Short-term traders, especially scalping traders, require continuous feedback on short-term price movements in the market to make fast decisions about their positions. Moving averages are perfect indicators for them, as these indicators allow traders to conduct quick yet effective technical analyses in no time.
“Patterns don't work 100% of the time. But they are still critical because they help you define your risk. If you ignore patterns and focus on hunches, feelings, and hot tips, just forget about achieving consistency.” -Ifan Wei
In most cases, traders who focus on 1-minute charts are called scalpers, who are opening and closing several positions during the day. Other short-term traders, such as day traders, for example, mostly use 5-minute and 15-minute charts.

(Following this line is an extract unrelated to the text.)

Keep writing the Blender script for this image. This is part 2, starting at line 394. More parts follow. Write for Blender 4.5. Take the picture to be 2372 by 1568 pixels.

Moving averages are capable of adding reliability to all technical-based short-term trading strategies. Depending on your personal preferences, you can use Exponential Moving Averages, EMAs, Simple Moving Averages, SMAs, or Smoothed Moving Averages, SMMAs. All of these indicators can be very helpful for a 1-minute moving average strategy.
Below, we will discuss each of these indicators one by one and will help you find out which one is the best choice for you. So, follow our comprehensive guide and find the best indicator for 1-minute chart trading and see how they work.
Exponential Moving Average
Exponential Moving Average, simply known as EMA, is one of the most popular moving averages in the market. This trading indicator puts a lot of weight and significance on the most recent price movements, which can be very helpful for short-term Forex traders. Because of the way it works, EMA is known as an exponentially weighted moving average.
The best thing about EMA is that it can be applied to any timeframe on the chart. The best EMA for the 1-minute chart is 7 EMA. This EMA is used to analyze the price movements over the last 7 periods, offering traders very accurate information about the possible short-term price changes in the market.
The EMA can be a great way for traders to understand the general trends in the market. This paired with fundamental analysis, which is a way of analyzing market data (such as central bank reports for example), can be a great help for 1-minute chart traders.
For example, if you are trading the EUR/USD currency pair, you can apply a 7-period EMA to your chart. After this, the EMA will analyze the chart data of the past 7 periods and the indicator will produce buy and sell signals based on crossovers and divergences from the historical average of the market.
Simple Moving Averages
While working on your 1-minute moving average strategy, Simple Moving Average, also called SMA for short, can be a great help. The formula for calculating the SMA is as follows: P1+P2+P3+P4/n. Here, P is the asset's price, and n is the number of total periods, in this case, 4. You can use other periods as well. In most cases, much like EMA, 1-minute traders tend to prefer using 7 periods to get a clearer view of where the market is going.
We can calculate SMA for a specific example. Let's take USD/JPY and its price over 4 periods. P1 - 112.23, P2 - 113.41, P3 - 112.05, and P4 - 113.33. The formula would look like this - 112.23+113.41+112.05+113.33/4=112.8. As you can see, it is fairly straightforward to calculate, however, the SMA indicator will do everything for you, and you won’t have to calculate it on your own. It just helps to understand what is happening behind the scenes, even though most things are automated.
This indicator is a great help for those who want to calculate the asset's average price for a particular period. It can be used not only for short-term trading but for other strategies as well. SMA can be calculated over any timeframe, be it 3 days or 300.
Smoothed Moving Average
Although not as popular as the other two, “Smoothed Moving Average”, aka SMA, is still used by a lot of traders in the market. This is a type of exponential moving average, but it uses a longer period. As the name suggests, this indicator is great for perceiving smoothed data of the market, without having to go through many price fluctuations.
When looking for the best moving average indicator for the 1-minute chart, SMA should not be forgotten as it provides traders with the ability to perceive the general market conditions quickly and easily.
A very interesting thing about this moving average indicator is that along with recent price movements it considers older prices in the data that it uses for its calculations. However, the older data has a minimal impact on the final moving average projection. The best part of this indicator is its smoothing-out function. It is a great way to find the main trends in the market.